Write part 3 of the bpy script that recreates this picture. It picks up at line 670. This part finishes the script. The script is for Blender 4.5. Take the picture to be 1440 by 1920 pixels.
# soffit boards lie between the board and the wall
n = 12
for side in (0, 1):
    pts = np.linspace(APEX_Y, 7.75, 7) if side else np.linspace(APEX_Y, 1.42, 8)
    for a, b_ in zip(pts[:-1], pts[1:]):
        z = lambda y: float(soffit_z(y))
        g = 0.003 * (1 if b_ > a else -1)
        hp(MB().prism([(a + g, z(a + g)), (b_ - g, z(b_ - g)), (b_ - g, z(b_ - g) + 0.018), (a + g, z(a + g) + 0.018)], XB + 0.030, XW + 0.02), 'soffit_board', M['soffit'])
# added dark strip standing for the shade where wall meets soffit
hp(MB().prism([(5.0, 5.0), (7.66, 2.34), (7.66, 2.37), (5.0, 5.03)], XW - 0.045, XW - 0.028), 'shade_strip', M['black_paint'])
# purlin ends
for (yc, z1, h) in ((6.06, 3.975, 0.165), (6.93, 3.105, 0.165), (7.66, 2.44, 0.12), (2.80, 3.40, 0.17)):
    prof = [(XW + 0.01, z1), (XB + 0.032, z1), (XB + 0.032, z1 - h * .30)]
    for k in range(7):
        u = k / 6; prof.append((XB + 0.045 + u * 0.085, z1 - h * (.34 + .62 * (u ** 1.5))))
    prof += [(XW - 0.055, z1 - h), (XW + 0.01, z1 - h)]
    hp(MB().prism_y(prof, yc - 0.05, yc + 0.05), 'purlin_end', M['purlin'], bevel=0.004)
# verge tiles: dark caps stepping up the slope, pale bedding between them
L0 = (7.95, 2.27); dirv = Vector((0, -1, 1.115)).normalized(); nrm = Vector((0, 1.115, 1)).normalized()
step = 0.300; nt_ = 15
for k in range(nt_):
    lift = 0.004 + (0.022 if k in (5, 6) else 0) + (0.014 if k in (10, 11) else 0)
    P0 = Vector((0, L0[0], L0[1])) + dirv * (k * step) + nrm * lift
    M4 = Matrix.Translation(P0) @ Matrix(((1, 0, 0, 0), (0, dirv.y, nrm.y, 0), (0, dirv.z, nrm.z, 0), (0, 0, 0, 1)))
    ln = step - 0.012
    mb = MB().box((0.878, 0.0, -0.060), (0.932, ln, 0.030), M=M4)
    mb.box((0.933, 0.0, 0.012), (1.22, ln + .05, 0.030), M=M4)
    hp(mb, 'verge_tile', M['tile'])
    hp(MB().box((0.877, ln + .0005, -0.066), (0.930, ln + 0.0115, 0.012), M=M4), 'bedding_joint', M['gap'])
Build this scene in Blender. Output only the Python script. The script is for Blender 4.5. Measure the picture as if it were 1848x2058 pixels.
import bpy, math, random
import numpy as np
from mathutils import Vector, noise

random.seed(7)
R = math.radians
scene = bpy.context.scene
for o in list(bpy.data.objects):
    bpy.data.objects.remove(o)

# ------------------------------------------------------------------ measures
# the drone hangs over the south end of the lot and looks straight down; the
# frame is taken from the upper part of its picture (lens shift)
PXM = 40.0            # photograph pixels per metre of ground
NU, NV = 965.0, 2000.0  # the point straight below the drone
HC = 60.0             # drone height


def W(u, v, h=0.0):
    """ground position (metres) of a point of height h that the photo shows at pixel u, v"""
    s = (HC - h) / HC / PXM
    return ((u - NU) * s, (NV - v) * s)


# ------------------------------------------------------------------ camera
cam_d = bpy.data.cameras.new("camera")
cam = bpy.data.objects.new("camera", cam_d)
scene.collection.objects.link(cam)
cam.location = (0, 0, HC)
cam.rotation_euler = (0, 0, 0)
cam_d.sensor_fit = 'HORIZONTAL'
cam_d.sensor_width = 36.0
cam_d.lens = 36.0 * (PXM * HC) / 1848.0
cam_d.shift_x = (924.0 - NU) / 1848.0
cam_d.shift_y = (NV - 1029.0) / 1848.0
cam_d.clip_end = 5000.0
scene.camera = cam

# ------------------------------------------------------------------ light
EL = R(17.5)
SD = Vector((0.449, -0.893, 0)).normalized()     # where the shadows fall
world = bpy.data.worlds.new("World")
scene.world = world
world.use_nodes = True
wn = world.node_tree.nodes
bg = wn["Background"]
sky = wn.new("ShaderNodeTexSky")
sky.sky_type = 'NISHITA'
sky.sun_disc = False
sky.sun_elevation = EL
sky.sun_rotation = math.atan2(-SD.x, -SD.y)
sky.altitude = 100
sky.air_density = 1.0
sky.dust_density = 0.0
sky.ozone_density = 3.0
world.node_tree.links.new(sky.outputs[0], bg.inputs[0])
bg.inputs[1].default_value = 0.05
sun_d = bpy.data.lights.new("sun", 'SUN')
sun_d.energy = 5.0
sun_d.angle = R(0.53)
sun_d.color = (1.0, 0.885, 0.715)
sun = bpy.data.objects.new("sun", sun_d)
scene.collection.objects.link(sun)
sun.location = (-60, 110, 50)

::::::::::

### Task prompt
Write out the data again, exactly and in full.

### Response for this exercise
Write part 3 of the bpy script that recreates this picture. It picks up at line 670. This part finishes the script. The script is for Blender 4.5. Take the picture to be 1440 by 1920 pixels.
# soffit boards lie between the board and the wall
n = 12
for side in (0, 1):
    pts = np.linspace(APEX_Y, 7.75, 7) if side else np.linspace(APEX_Y, 1.42, 8)
    for a, b_ in zip(pts[:-1], pts[1:]):
        z = lambda y: float(soffit_z(y))
        g = 0.003 * (1 if b_ > a else -1)
        hp(MB().prism([(a + g, z(a + g)), (b_ - g, z(b_ - g)), (b_ - g, z(b_ - g) + 0.018), (a + g, z(a + g) + 0.018)], XB + 0.030, XW + 0.02), 'soffit_board', M['soffit'])
# added dark strip standing for the shade where wall meets soffit
hp(MB().prism([(5.0, 5.0), (7.66, 2.34), (7.66, 2.37), (5.0, 5.03)], XW - 0.045, XW - 0.028), 'shade_strip', M['black_paint'])
# purlin ends
for (yc, z1, h) in ((6.06, 3.975, 0.165), (6.93, 3.105, 0.165), (7.66, 2.44, 0.12), (2.80, 3.40, 0.17)):
    prof = [(XW + 0.01, z1), (XB + 0.032, z1), (XB + 0.032, z1 - h * .30)]
    for k in range(7):
        u = k / 6; prof.append((XB + 0.045 + u * 0.085, z1 - h * (.34 + .62 * (u ** 1.5))))
    prof += [(XW - 0.055, z1 - h), (XW + 0.01, z1 - h)]
    hp(MB().prism_y(prof, yc - 0.05, yc + 0.05), 'purlin_end', M['purlin'], bevel=0.004)
# verge tiles: dark caps stepping up the slope, pale bedding between them
L0 = (7.95, 2.27); dirv = Vector((0, -1, 1.115)).normalized(); nrm = Vector((0, 1.115, 1)).normalized()
step = 0.300; nt_ = 15
for k in range(nt_):
    lift = 0.004 + (0.022 if k in (5, 6) else 0) + (0.014 if k in (10, 11) else 0)
    P0 = Vector((0, L0[0], L0[1])) + dirv * (k * step) + nrm * lift
    M4 = Matrix.Translation(P0) @ Matrix(((1, 0, 0, 0), (0, dirv.y, nrm.y, 0), (0, dirv.z, nrm.z, 0), (0, 0, 0, 1)))
    ln = step - 0.012
    mb = MB().box((0.878, 0.0, -0.060), (0.932, ln, 0.030), M=M4)
    mb.box((0.933, 0.0, 0.012), (1.22, ln + .05, 0.030), M=M4)
    hp(mb, 'verge_tile', M['tile'])
    hp(MB().box((0.877, ln + .0005, -0.066), (0.930, ln + 0.0115, 0.012), M=M4), 'bedding_joint', M['gap'])
Build this scene in Blender. Output only the Python script. The script is for Blender 4.5. Measure the picture as if it were 1848x2058 pixels.
import bpy, math, random
import numpy as np
from mathutils import Vector, noise

random.seed(7)
R = math.radians
scene = bpy.context.scene
for o in list(bpy.data.objects):
    bpy.data.objects.remove(o)

# ------------------------------------------------------------------ measures
# the drone hangs over the south end of the lot and looks straight down; the
# frame is taken from the upper part of its picture (lens shift)
PXM = 40.0            # photograph pixels per metre of ground
NU, NV = 965.0, 2000.0  # the point straight below the drone
HC = 60.0             # drone height


def W(u, v, h=0.0):
    """ground position (metres) of a point of height h that the photo shows at pixel u, v"""
    s = (HC - h) / HC / PXM
    return ((u - NU) * s, (NV - v) * s)


# ------------------------------------------------------------------ camera
cam_d = bpy.data.cameras.new("camera")
cam = bpy.data.objects.new("camera", cam_d)
scene.collection.objects.link(cam)
cam.location = (0, 0, HC)
cam.rotation_euler = (0, 0, 0)
cam_d.sensor_fit = 'HORIZONTAL'
cam_d.sensor_width = 36.0
cam_d.lens = 36.0 * (PXM * HC) / 1848.0
cam_d.shift_x = (924.0 - NU) / 1848.0
cam_d.shift_y = (NV - 1029.0) / 1848.0
cam_d.clip_end = 5000.0
scene.camera = cam

# ------------------------------------------------------------------ light
EL = R(17.5)
SD = Vector((0.449, -0.893, 0)).normalized()     # where the shadows fall
world = bpy.data.worlds.new("World")
scene.world = world
world.use_nodes = True
wn = world.node_tree.nodes
bg = wn["Background"]
sky = wn.new("ShaderNodeTexSky")
sky.sky_type = 'NISHITA'
sky.sun_disc = False
sky.sun_elevation = EL
sky.sun_rotation = math.atan2(-SD.x, -SD.y)
sky.altitude = 100
sky.air_density = 1.0
sky.dust_density = 0.0
sky.ozone_density = 3.0
world.node_tree.links.new(sky.outputs[0], bg.inputs[0])
bg.inputs[1].default_value = 0.05
sun_d = bpy.data.lights.new("sun", 'SUN')
sun_d.energy = 5.0
sun_d.angle = R(0.53)
sun_d.color = (1.0, 0.885, 0.715)
sun = bpy.data.objects.new("sun", sun_d)
scene.collection.objects.link(sun)
sun.location = (-60, 110, 50)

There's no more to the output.